Dat blijkt dinsdag uit een wereldwijde peiling van Ipsos, in opdracht van de Amerikaanse denktank Centre for International Governance Innovation (CIGI).
De peiling werd gehouden onder ruim 24.000 inwoners van in totaal 24 landen. Er werden geen Nederlanders ondervraagd voor het onderzoek, maar wel onder meer Britten, Duitsers, Zweden, Amerikanen en Chinezen.
26 procent van de mensen is het volledig eens met de stelling dat bedrijven geen technologie mogen ontwikkelen die het onmogelijk maakt voor opsporingsdiensten om gesprekken te lezen. Nog eens 36 procent van de mensen is het hier deels mee eens.
Met name in China, India en Italië bestaat weinig steun voor bedrijven die onkraakbare versleuteling ontwikkelen. Alleen in Zuid-Korea is een minderheid (46 procent) van de mensen het eens met de stelling.
Verdachten
Zeven op de tien mensen wereldwijd vindt dat opsporingsdiensten het recht hebben om online gesprekken in te zien als de nationale veiligheid in het geding komt. Maar liefst 85 procent van de ondervraagden vindt dat inzichtelijk moet zijn met wie een verdachte via internet heeft gecommuniceerd.
Europeanen uiten volgens het onderzoek doorgaans meer steun voor hun nationale autoriteiten dan Noord-Amerikanen. De peiling heeft een foutmarge van plus of min 3,5 procent.
FBI
De resultaten verschijnen in een periode van hevige discussies over de versleuteling die techbedrijven toepassen op de gegevens van hun gebruikers.

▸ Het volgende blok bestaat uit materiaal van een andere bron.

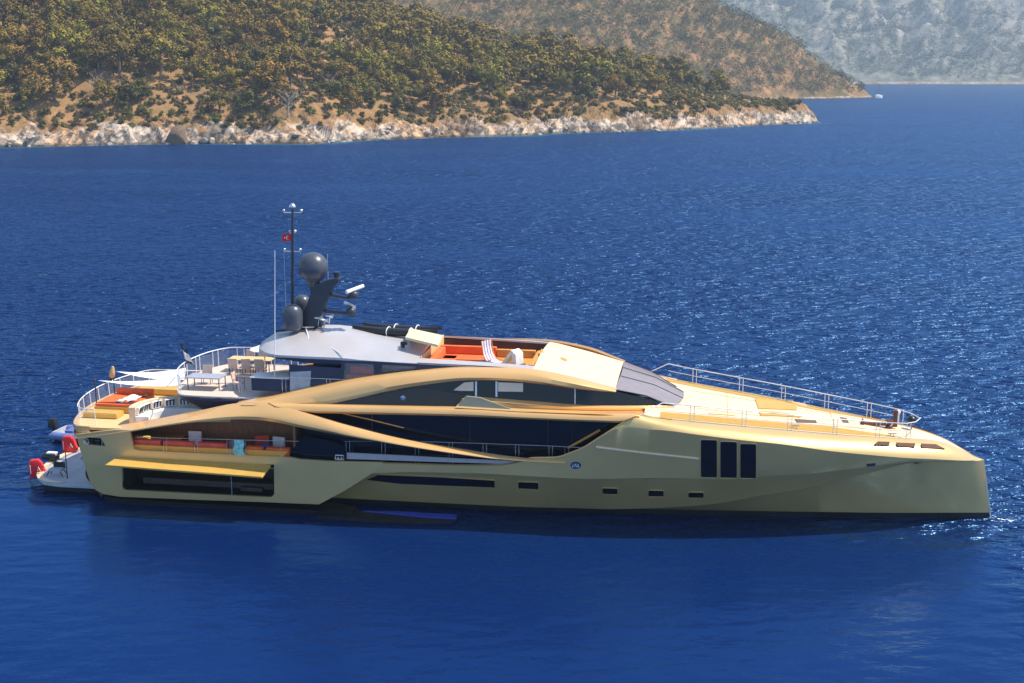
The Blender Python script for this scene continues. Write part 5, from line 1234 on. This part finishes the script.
# flybridge: striped chair and white folded chair
t = ything("striped_chair", "white and lilac striped reclining chair with tall back on the flybridge", "chair", (20.25, -.4, 7.2)); t.scale = (1.1, 1.25, 1.05); t.rotation_euler.z += -.6
mb = MB(); rows = []
prf = [(-.30, 1.45), (-.26, 1.1), (-.16, .75), (.02, .48), (.35, .40), (.8, .45)]
strp = mat("lilac_striped_fabric", (.74, .70, .74), .85, var=.05)
lil = mat("lilac_stripe", (.30, .22, .40), .85, var=.05)
for x, z in prf: rows.append([Vector((x - .0, -.28 + .08*k, z)) for k in range(8)])
mb = MB(); 
for i in range(len(rows) - 1):
    for k in range(7): mb.quad(rows[i][k], rows[i][k + 1], rows[i + 1][k + 1], rows[i + 1][k], k % 2)
mb.build("sling", [strp, lil], t)
mb = MB()
for y in (-.3, .3): mb.tube([(prf[0][0], y, prf[0][1]), (-.16, y, .75), (.02, y, .48), (.8, y, .45)], .025, 5); mb.tube([(-.1, y, .6), (.4, y, 0)], .022, 5); mb.tube([(.6, y, .45), (0, y, 0)], .022, 5)
mb.build("frame", tan, t)
t = ything("folding_lounger", "white folding lounger standing like a tent on the flybridge, right of the striped chair", "lounger", (21.45, -1.3, 7.2)); t.scale = (1.25, 1.2, 1.12); t.rotation_euler.z += -.45
mb = MB(); mb.prism([Vector((-.65, 0, .15)), Vector((.05, 0, 1.12)), Vector((.18, 0, 1.08)), Vector((-.5, 0, .08))], (0, .6, 0)); mb.build("backrest", whitef, t, bevel=.03)
mb = MB(); mb.prism([Vector((.05, 0, 1.12)), Vector((.30, 0, .95)), Vector((.34, 0, .1)), Vector((.22, 0, .1))], (0, .6, 0)); mb.build("seat", whitef, t, bevel=.03)
# swim platform things
def redthing(at, lb, rz_):
    t = ything("water_float", lb, "float", at, None); t.rotation_euler.z += rz_; t.scale = (.88, .9, .88)
    mb = MB(); out = [(-.50, -.25), (.42, -.12), (.55, .1), (.30, .85), (.1, 1.05), (-.42, 1.0), (-.52, .7)]
    mb.prism([Vector((x, -.17, z)) for x, z in out], (0, .34, 0)); bd = mb.build("body", redplastic, t, bevel=.09, smooth=50)
    mb = MB(); mb.tube([(.06, -.19, .28), (.12, -.19, .55), (.24, -.19, .28)], .028, 5); mb.tube([(-.38, -.19, .1), (-.40, -.19, .7)], .022, 5); mb.build("white_marking", whitem, bd)
    return t
p = pz(40, 476, .4); redthing((-5.75, -2.3, .45), "red padded float with white marking on the outer corner of the swim platform", .25)
redthing((-5.75, 1.5, .72), "red padded float with white marking at the far edge of the platform, beside the tender", .1)
p = pz(57, 475, .65); t = ything("platform_bench", "low dark seat with grey pad standing on the swim platform deck", "seat", (p.x, p.y, .65))
mb = MB(); mb.box((0, 0, .34), (.75, .45, .14)); mb.build("seat", greym, t, bevel=.03)
mb = MB(); mb.box((.05, .24, .52), (.7, .08, .36)); mb.build("backrest", blackr, t, bevel=.02)
for sx in (-.5, .5): mb = MB(); mb.tube([(sx*.6, -.2, .3), (sx, -.25, 0)], .03, 5); mb.tube([(sx*.6, .2, .3), (sx, .25, 0)], .03, 5); mb.build("leg", blackr, t)
p = pz(51, 461, .65); t = ything("diving_scooter", "black and white diving scooter lying at the far edge of the swim platform", "scooter", (p.x, p.y, .65))
mb = MB(); mb.lathe([(.02, -.6), (.16, -.5), (.24, -.1), (.26, .3), (.15, .5)], (0, 0, .27), 14, axis='x'); mb.build("body", blackr, t, smooth=180)
mb = MB(); mb.box((.1, 0, .50), (.6, .3, .12)); mb.build("top_cover", whitem, t, bevel=.04)
mb = MB(); mb.tube([(-.2, -.2, .4), (-.2, -.1, .95), (-.2, .1, .95), (-.2, .2, .4)], .02, 5); mb.build("handle", charcoal, t)
# tender tied up behind
c = (-6.6, 5.8, 0.0); t = ything("tender", "small blue grey inflatable tender with black outboard moored behind the stern", "boat", c); t.rotation_euler.z += -.08
mb = MB(); L = 5.2; path = spline([(-2.5, -.85, .42), (-1, -.9, .42), (1, -.8, .45), (2.1, -.35, .56), (2.5, 0, .62), (2.1, .35, .56), (1, .8, .45), (-1, .9, .42), (-2.5, .85, .42)], 40)
mb.tube(path, [.10] + [.26]*38 + [.10], 12); mb.build("tube", tubeg, t, smooth=60)
mb = MB(); mb.loft([spline([(-2.3, -.8, .35), (0, -.8, .3), (1.6, -.45, .35), (2.3, 0, .5)], 12), spline([(-2.3, 0, -.15), (0, 0, -.2), (1.6, 0, 0), (2.4, 0, .5)], 12), spline([(-2.3, .8, .35), (0, .8, .3), (1.6, .45, .35), (2.3, 0, .5)], 12)]); mb.box((-2.3, 0, .35), (.08, 1.6, .6)); mb.box((-.2, 0, .28), (4.2, 1.4, .06)); mb.build("floor", greym, t)
mb = MB(); mb.box((-.5, 0, .62), (.7, .6, .65)); mb.box((-.35, 0, 1.0), (.08, .55, .3)); mb.build("console", whitem, t, bevel=.05)
mb = MB(); mb.box((-1.3, 0, .55), (.6, 1.1, .35)); mb.build("bench", mat("blue_vinyl", (.10, .14, .36), .5), t, bevel=.05)
mb = MB(); mb.box((-2.75, 0, 1.0), (.60, .46, .62), None, 0, .75); ob = mb.build("outboard", blackr, t, bevel=.10, smooth=50)
mb = MB(); mb.box((-2.7, 0, .35), (.22, .16, .9)); mb.lathe([(.02, -.25), (.1, -.1), (.1, .2), (.03, .3)], (-2.7, 0, -.05), 10, axis='x'); mb.build("outboard_leg", blackr, ob)
q = [pz(a, b, .20) for a, b in ((362, 510.6), (400, 511.2), (457, 514.3), (456, 518.6), (425, 516.9), (385, 512.8))]  # added flat strip for the bright blue streak between hull and sponson nose
mb = MB(); mb.prism(q, (0, 0, -.12)); yput(mb, "blue_strip", mat("bright_blue_streak", (.015, .05, .42), .35, var=.05), tuple(q[0]), "narrow bright blue strip on the water against the dark waterline amidships", "mat", bevel=.02)
def rock_mesh(seed, fl):
    bm = bmesh.new(); bmesh.ops.create_icosphere(bm, subdivisions=3, radius=1.0); rg = random.Random(seed); cuts = [(Vector((rg.gauss(0, 1), rg.gauss(0, 1), rg.gauss(0, 1))).normalized(), rg.uniform(.55, .85)) for _ in range(11)]
    for v in bm.verts:
        for nn, dd_ in cuts:
            q = v.co.dot(nn)
            if q > dd_: v.co -= nn*(q - dd_)
        v.co.z *= fl
    me = bpy.data.meshes.new("boulder"); bm.to_mesh(me); bm.free(); return me
rk = mat("pale_boulder_rock", (.26, .22, .19), .9, var=.2, color2=(.50, .40, .32), vscale=.9, bump=.6, bscale=2); rkb = mat("brown_boulder_rock", (.10, .07, .05), .9, var=.3, color2=(.24, .15, .09), vscale=.6, bump=.6, bscale=2)
RM = [rock_mesh(i, f) for i, f in enumerate((.7, .9, .6, .8))]
for m_ in RM: m_.materials.append(rk)
rg = random.Random(12)
for k in range(70):
    px = rg.uniform(4, 815); py = float(np.interp(px, [p[0] for p in shore_px], [p[1] for p in shore_px])); g = ground(px, py); yy = g[1] + rg.uniform(-1.5, 5); xx = px and (px - 512)/FPX*yy
    zz_ = float(h1(np.array([xx]), np.array([yy]))[0]); o = bpy.data.objects.new("boulder", RM[k % 4]); COL.objects.link(o); sz = rg.uniform(.5, 1.6); o.location = (xx, yy, max(zz_, -.2) + .1*sz); o.scale = (sz*rg.uniform(.9, 1.6), sz, sz*rg.uniform(.7, 1.1)); o.rotation_euler = (rg.uniform(-.3, .3), rg.uniform(-.3, .3), rg.uniform(0, 6))
    zn = 'left stretch' if px < 270 else 'middle stretch' if px < 540 else 'right stretch'
    tag(o, "pale angular boulder among the shore rocks on the " + zn + " of the headland", "boulder", "shore boulders on the " + zn)
for (px, py, w_, h_, lb) in ((175, 144.6, 4.6, 4.4, "big dark brown boulder standing at the water's edge on the left shore"), (694, 128.5, 5.0, 2.8, "low brown boulder at the water's edge near the leaning pines")):
    g = ground(px, py); me = rock_mesh(int(px), 1.0); me.materials.append(rkb); o = bpy.data.objects.new("boulder", me); COL.objects.link(o); o.location = (g[0], g[1] + 2.5, h_*.45); o.scale = (w_, 3.2, h_); o.rotation_euler = (0, .15, .4); tag(o, lb, "boulder")
# distant anchored sailing boat
c = ground(878, 98.2); e = bpy.data.objects.new("sailing_boat", None); COL.objects.link(e); e.location = (c[0], c[1], 0); e.rotation_euler = (0, 0, .55)
tag(e, "small white sailing boat with bare mast anchored off the far point", "boat")
mb = MB(); rows = [[], [], [], [], []]
for i in range(11):
    s = i/10; x = -5.5 + 11*s; wd = 1.7*(1 - max(0, (s - .35)/.65)**2.2)*(.75 + .25*min(1, s/.3)); zt_ = 2.0 + .6*s*s
    for r, (f, z) in zip(rows, ((-1, zt_), (-.8, .1), (0, -.5), (.8, .1), (1, zt_))): r.append(Vector((x, f*wd, z)))
mb.loft(rows); mb.loft([rows[0], rows[4]]); mb.build("hull", whitem, e)
mb = MB(); mb.box((-.6, 0, 2.6), (5.4, 2.2, 1.2), None, 0, .8); cb = mb.build("cabin", whitem, e, bevel=.1)
mb = MB(); 
for sgn in (-1, 1): mb.box((-.6, sgn*1.0, 2.6), (3.0, .14, .26))
mb.build("cabin_window", glass, cb)
mb = MB(); mb.tube([(.8, 0, 1.5), (.8, 0, 13)], [.16, .12], 6); mb.tube([(.8, 0, 3.0), (-3.8, 0, 3.0)], .12, 6); mb.build("mast", charcoal, e)
mb = MB(); mb.box((-3.6, 0, 3.9), (2.6, 1.9, .08)); mb.build("bimini", navy, e)
# disturbed water at the stem: a short run of foam
mb = MB(); rng3 = random.Random(4)
foam = mat("sea_foam", (.75, .80, .84), .6, var=.1)
for k in range(12):
    u = 46.75 + abs(rng3.gauss(0, .9)); v = rng3.gauss(-.15, .22); r = rng3.uniform(.03, .07); 
    mb.add([(u + r*1.8*math.cos(a)*rng3.uniform(.6, 1.2), v + r*math.sin(a)*rng3.uniform(.6, 1.2), .03) for a in [q*math.pi/3.5 for q in range(7)]], [tuple(range(7))])
o = mb.build("foam", foam, None, org=(46.8, 0, 0)); o.location = yw(46.8, 0, 0); o.rotation_euler = (0, 0, -TH); tag(o, kind='stuff')
# ------------------------------------------------------------------ haze over the bay
hm = bpy.data.materials.new("haze_air"); hm.use_nodes = True; n = hm.node_tree; n.nodes.clear()
pvn = n.nodes.new('ShaderNodeVolumePrincipled'); pvn.inputs['Color'].default_value = (.56, .76, 1, 1); pvn.inputs['Density'].default_value = HAZE; pvn.inputs['Anisotropy'].default_value = 0.2
on = n.nodes.new('ShaderNodeOutputMaterial'); n.links.new(pvn.outputs[0], on.inputs['Volume'])
mb = MB(); mb.box((700, 2300, 449), (6400, 5400, 900)); hz_o = mb.build("haze", hm); tag(hz_o, kind='stuff')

Steeds vaker zeggen overheidsinstanties dat zij hier last van hebben in onderzoeken naar criminaliteit.
In de Verenigde Staten was Apple de afgelopen weken verwikkeld in een rechtszaak met de FBI om het kraken van de iPhone van een terrorist. Het bedrijf wilde niet meewerken aan een bevel om de vergrendeling van de smartphone ongedaan te maken.
Nadat de FBI via een derde partij een eigen hack voor de iPhone vond, werd de rechtszaak gestaakt.